What ONE question would you ask your business idol or someone you really look up to if you got the opportunity?

Many people don’t have a single much less series of questions planned out.  Questions are the difference between an amazing mentoring conversation and just another forgettable small talk conversation.

Recently I spoke with Jacob Munoz, Vice President of Goldman Sachs, about how college students can successfully navigate mentoring conversations when mentoring opportunities present themselves.



ASK (great questions) And You Shall Receive (great answers)

The first thing Jake shared was that both parties have a RESPONSIBILITY for the relationship. The STUDENT needs to be prepared by knowing what they want help with and a few questions to start. The MENTOR needs to ask questions to understand what the student needs help with, it’s not just about them telling stories about their career.

Examples of questions for students include: Instead of “How do I find a job?” ask things like “If you were in my shoes today, how would you ____(accomplish something)____?” or “If you were to do it over again, what would you do differently?”

Become Memorable

After the first mentoring conversation many mentoring relationships cease to exist. While the student can’t reach out EVERY week with a new question or asking for another meeting, there are things they can do to stay top of mind with mentors.

Send an email once a quarter to update mentors about your career plans and any questions you have
Comment or like mentors’ LinkedIn posts. This “inserts you into their day”, as Jake says, so they remember you exist.
Send interesting articles based on your mentors’ interests. A simple “You’re passionate about event marketing so I thought you’d enjoy this article” goes a long way.
Keep Building NEW Relationships

There isn’t “THE Mentor” that will answer all of your questions. Jake points out that you have an AMAZING opportunity as a student: You can reach out to almost ANYONE by saying “I’m a student at ____(your college/university____ and I’d like to learn more about a career path I’m considering.” You’re not selling anything or asking for a job.
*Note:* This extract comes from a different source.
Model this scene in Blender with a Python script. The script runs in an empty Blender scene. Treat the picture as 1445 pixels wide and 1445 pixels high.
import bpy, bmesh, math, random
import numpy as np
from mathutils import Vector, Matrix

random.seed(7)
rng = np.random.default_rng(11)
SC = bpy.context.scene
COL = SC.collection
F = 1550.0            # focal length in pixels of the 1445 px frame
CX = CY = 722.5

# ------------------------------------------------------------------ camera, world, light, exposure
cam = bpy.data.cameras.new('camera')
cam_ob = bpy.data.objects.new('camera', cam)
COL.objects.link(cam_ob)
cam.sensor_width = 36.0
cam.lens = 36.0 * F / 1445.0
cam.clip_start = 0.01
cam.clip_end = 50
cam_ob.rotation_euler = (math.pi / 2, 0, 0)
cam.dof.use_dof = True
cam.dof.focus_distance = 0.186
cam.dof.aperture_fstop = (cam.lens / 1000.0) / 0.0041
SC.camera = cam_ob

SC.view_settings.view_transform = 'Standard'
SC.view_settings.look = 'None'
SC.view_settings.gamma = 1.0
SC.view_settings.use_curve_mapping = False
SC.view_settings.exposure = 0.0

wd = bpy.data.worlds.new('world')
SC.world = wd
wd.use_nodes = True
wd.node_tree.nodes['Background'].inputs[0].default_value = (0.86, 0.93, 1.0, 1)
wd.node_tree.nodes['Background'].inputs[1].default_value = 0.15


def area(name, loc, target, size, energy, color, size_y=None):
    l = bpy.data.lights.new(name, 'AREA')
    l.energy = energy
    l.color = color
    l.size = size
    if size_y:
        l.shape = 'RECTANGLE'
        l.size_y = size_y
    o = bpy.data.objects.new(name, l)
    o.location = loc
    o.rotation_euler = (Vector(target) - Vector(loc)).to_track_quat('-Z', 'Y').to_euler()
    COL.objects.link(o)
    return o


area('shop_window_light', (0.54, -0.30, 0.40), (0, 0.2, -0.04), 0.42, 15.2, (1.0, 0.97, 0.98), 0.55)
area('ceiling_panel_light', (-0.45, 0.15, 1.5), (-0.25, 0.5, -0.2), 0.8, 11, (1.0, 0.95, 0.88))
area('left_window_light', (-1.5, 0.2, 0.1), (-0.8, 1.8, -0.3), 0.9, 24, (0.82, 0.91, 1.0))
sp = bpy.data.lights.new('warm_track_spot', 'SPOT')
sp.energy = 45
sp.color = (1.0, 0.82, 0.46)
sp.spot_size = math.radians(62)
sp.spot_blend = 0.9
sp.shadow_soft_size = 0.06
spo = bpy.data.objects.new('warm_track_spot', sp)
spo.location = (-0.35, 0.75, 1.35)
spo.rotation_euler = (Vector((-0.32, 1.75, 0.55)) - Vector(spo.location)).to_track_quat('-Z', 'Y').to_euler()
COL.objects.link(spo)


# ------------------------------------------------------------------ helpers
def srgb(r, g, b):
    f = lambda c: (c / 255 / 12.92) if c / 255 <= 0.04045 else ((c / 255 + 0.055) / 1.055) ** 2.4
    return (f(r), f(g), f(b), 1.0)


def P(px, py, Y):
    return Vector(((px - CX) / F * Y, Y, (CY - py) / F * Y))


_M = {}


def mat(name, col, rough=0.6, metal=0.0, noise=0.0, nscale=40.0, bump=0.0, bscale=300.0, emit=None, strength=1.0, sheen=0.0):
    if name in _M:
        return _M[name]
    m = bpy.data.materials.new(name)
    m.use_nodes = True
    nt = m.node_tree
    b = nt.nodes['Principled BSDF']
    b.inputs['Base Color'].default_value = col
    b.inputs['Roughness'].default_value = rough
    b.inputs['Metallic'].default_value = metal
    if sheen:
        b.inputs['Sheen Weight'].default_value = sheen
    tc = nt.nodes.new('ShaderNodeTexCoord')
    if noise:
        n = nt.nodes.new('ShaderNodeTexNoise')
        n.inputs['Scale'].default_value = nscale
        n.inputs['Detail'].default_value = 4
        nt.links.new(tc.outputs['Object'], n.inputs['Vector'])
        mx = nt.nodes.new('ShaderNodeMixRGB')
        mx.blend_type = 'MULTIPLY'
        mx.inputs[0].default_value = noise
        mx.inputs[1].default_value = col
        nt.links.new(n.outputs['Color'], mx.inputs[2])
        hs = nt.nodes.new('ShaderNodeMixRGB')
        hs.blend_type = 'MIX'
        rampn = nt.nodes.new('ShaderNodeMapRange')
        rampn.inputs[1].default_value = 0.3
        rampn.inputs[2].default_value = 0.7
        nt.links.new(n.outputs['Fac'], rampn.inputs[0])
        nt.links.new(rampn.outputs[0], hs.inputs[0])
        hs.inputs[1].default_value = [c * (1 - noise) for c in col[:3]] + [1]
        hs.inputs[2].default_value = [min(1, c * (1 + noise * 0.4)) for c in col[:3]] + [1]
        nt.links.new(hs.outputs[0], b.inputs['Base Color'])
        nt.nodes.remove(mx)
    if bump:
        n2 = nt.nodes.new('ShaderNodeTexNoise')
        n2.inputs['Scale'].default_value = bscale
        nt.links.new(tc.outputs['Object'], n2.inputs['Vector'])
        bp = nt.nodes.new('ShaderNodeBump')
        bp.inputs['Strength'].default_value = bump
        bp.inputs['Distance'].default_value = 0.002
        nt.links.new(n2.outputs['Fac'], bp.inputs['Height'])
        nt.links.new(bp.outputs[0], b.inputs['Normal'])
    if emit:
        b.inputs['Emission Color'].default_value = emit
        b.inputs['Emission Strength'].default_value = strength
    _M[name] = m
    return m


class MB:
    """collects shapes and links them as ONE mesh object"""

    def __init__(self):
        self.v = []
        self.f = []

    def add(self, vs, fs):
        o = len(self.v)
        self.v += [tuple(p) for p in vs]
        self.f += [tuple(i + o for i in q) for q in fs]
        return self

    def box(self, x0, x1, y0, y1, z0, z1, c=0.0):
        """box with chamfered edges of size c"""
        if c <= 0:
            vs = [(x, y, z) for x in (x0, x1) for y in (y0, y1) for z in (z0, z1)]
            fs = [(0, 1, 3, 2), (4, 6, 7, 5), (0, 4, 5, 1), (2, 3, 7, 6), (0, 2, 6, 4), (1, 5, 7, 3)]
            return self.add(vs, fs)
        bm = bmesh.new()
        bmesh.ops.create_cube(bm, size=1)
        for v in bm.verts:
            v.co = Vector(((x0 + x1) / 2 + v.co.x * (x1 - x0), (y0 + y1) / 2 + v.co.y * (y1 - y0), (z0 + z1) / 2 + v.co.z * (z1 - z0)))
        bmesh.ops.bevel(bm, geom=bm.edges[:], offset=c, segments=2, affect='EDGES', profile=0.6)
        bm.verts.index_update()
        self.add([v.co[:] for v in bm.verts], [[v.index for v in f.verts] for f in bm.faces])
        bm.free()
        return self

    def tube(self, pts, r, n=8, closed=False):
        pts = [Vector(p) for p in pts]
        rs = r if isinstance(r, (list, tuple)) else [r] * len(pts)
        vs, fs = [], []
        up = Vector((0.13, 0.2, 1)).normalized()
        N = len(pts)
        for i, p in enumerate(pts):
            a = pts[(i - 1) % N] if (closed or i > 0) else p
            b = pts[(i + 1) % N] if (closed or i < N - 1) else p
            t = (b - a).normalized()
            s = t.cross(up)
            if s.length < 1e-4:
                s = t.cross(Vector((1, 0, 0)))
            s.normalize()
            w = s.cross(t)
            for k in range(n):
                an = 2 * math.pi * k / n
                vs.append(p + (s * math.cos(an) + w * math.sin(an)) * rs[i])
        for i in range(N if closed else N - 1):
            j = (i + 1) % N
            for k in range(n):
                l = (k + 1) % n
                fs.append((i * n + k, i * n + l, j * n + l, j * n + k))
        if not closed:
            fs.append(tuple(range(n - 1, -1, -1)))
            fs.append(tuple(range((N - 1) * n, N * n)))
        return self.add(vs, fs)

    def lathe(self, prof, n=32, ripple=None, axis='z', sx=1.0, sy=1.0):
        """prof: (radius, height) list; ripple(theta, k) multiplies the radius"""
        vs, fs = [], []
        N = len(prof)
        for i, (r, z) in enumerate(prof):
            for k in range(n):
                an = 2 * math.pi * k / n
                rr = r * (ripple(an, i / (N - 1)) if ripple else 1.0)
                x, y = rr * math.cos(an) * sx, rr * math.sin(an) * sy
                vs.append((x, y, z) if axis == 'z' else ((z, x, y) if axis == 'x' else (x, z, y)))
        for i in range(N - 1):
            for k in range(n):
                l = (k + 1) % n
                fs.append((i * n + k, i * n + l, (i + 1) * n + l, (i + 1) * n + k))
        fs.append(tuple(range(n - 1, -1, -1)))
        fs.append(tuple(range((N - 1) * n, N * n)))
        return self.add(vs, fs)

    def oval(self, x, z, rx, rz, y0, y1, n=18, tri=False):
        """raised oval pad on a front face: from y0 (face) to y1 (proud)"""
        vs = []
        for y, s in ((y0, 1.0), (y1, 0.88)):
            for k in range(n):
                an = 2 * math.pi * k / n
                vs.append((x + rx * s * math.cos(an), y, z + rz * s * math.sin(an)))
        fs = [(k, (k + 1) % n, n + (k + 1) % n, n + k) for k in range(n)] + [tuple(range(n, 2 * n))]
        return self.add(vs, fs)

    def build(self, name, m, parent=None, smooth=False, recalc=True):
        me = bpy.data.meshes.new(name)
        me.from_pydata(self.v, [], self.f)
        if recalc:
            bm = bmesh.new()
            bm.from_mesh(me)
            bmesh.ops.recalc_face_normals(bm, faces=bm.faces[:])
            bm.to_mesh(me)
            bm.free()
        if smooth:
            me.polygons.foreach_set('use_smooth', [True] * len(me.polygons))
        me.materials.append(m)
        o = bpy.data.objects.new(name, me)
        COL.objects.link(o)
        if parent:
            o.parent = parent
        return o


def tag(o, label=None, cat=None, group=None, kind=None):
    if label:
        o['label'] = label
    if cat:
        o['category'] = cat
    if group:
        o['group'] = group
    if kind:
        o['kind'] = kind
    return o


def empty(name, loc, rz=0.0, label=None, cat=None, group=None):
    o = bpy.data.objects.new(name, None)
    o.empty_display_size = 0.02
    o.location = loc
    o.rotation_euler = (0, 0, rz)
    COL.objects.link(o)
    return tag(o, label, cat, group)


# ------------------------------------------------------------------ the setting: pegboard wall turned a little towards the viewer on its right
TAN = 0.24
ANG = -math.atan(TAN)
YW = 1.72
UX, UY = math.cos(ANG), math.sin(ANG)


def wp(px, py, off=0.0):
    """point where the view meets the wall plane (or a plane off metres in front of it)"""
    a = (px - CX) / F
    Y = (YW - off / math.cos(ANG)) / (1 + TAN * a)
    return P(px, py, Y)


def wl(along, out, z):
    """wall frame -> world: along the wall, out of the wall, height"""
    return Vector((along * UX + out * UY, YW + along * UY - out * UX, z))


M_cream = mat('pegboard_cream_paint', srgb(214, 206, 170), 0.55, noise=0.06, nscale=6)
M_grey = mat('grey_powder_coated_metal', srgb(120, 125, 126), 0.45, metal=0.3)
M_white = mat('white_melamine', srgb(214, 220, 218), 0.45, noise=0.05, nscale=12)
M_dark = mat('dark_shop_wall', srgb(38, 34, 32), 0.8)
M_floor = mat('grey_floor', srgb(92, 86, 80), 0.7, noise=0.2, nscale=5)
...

Once you graduate and get into the job market it might seem like you’re trying to sell something when you ask the same questions.

When you DO need to ask for a job three suggestions are:

You can ask with the framework “I’m in an internship or had a successful internship experience in a company similar to yours, I think there might be a fit if you’re hiring”
A friend worked at your company. He/She mentioned that your company culture might be a great fit for myself and I’d like to learn more”

It All Comes Down To Relationships

At the end of the day the common thread here is this: The more MEANINGFUL relationships you have the greater your chance of success.

Students can leverage the advantage of being students by reaching out to a LOT of people, asking great questions and then continuing to follow up and share more about their careers and learn about their mentors’ careers.